Living By Faith

“We live by faith, not by sight.” 2 Corinthians  5:7

It was not until I was at the seminary that I first heard about the hymn I Walk in Danger All the Way. It was in a sermon preached by the now sainted Robert Preus. It was one of his favorites. And it truly is a wonderful hymn.

But up until that time in my life, I had never heard of it. Never sung it. Over 1600 church services. Over 900 chapel services at three different institutions. Not once.

Found on page 716 in our hymnals, the hymn has 6 stanzas. The first stanza begins with the title, which of course, is almost always true: “I walk in danger all the way.” There the reference is to our lives here on earth. They are not lived in ultimate safety, but in danger. Always danger.

The second stanza asserts: “I pass through trials all the way,” and that is true, too, isn’t it? Yes, we pass through trials. Our lives are not trials in and of themselves. But they consist of experiencing one trial, coming out of it, enjoying a time of peace and rest, and then experiencing another, then another. Only a fool, really, would suggest that it is otherwise.

Stanza three really hits hard: “And death pursues me all the way,” and that simply is the case. For that is the issue of the present moment isn’t it? That people all over the world have become aware of the fact that they are indeed pursued by death? Constantly?

And they can do nothing about it…except, hoard toilet paper. Yes. That’s right.  It was asserted this week that toilet paper was being hoarded because a large supply in an individual household provided comfort, comfort that everything would be okay. In the words of the author of the piece I read, whenever she opened her closet door and saw all of the toilet paper stacked-up there, she was assured that she would survive. She would not die. But live.

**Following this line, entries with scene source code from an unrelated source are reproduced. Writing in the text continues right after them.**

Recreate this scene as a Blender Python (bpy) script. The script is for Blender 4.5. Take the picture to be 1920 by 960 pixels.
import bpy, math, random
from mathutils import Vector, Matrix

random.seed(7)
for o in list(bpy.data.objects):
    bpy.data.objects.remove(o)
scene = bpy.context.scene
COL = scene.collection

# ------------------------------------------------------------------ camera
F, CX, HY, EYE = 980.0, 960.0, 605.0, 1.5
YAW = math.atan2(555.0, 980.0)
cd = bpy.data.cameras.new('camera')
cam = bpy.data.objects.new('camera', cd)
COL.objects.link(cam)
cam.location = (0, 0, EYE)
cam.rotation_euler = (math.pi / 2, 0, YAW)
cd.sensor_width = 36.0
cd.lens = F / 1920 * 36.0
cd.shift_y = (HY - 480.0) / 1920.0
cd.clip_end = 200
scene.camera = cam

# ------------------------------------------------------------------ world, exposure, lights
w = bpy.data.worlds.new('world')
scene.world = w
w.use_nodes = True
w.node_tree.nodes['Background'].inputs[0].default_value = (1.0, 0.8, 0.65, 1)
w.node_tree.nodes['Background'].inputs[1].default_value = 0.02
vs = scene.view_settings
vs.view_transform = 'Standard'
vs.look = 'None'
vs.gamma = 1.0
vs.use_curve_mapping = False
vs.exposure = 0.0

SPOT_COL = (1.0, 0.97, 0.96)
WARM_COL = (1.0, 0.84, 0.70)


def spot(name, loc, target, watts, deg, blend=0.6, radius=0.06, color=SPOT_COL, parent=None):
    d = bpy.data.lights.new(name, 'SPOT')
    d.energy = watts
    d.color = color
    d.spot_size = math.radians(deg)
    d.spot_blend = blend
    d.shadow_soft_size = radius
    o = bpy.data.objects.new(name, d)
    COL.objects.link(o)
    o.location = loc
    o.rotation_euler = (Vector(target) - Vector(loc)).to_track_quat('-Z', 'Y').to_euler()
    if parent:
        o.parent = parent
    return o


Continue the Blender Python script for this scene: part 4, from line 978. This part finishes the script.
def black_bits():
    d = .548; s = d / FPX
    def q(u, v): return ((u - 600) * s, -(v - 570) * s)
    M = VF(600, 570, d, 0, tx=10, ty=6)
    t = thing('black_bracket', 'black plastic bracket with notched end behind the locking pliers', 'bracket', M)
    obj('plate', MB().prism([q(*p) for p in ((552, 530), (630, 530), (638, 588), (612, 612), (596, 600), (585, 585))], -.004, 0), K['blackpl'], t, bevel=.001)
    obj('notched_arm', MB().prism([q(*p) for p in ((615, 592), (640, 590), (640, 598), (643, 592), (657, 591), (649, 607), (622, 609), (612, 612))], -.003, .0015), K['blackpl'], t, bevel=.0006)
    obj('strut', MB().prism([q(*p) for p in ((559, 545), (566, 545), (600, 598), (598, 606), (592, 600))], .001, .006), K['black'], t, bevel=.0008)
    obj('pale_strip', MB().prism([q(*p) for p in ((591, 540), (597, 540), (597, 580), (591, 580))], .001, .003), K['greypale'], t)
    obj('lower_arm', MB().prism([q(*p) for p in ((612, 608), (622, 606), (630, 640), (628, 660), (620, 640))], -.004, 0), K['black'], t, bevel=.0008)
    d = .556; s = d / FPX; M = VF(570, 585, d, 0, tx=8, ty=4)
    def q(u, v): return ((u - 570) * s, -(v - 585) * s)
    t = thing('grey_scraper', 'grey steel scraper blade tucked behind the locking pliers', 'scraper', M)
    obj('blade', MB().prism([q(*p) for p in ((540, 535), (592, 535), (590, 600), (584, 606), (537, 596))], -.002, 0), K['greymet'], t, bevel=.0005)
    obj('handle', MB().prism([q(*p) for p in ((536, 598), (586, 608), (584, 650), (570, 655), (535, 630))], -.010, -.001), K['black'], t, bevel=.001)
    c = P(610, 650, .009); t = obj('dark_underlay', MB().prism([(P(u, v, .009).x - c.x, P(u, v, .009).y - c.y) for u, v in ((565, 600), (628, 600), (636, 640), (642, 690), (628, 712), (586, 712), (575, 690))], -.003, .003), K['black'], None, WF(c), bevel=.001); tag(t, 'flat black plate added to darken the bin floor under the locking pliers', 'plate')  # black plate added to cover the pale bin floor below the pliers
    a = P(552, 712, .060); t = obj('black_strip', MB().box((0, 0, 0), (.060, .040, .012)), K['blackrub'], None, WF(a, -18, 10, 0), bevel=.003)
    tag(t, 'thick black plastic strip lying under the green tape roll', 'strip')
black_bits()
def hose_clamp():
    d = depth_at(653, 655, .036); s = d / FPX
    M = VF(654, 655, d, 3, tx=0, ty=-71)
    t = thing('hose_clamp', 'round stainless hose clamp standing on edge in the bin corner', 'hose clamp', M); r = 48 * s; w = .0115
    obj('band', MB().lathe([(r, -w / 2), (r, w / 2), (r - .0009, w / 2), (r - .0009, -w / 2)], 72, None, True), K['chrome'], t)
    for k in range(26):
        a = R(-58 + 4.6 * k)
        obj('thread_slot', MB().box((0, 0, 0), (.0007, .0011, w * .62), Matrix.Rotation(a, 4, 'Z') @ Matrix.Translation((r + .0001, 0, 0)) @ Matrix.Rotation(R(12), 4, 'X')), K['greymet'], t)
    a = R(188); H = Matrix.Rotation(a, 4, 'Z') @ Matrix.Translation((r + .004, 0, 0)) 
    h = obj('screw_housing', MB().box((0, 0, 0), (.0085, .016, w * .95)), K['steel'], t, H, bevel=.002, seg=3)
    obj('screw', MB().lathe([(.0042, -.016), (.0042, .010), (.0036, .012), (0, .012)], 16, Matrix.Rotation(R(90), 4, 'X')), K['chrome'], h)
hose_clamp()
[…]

Toilet paper does that? Really? How utterly lost is the world.

For stanza five of the hymn gives us the only and real solution to our having to walk in danger, pass through trials and be pursued by death throughout our lives: We “walk with Jesus all the way.” That is, we live by faith, and not by sight, faith that the suffering and death of Christ for us, means that we are ultimately and utterly safe in His hands, come what may–danger, trials or even death.

Through faith in Christ death is simply a sleep from which we awaken in heaven and keep on living! That is, by the way, the final stanza of the hymn: “My walk is heav’nward all the way.”

Yes, we have heard this our entire lives, that we live by faith. But have we ever really listened? Ever really lived by faith, not allowing what we see all around us to overwhelm us with terror?

Our life is a walking by faith, with Jesus, towards heaven.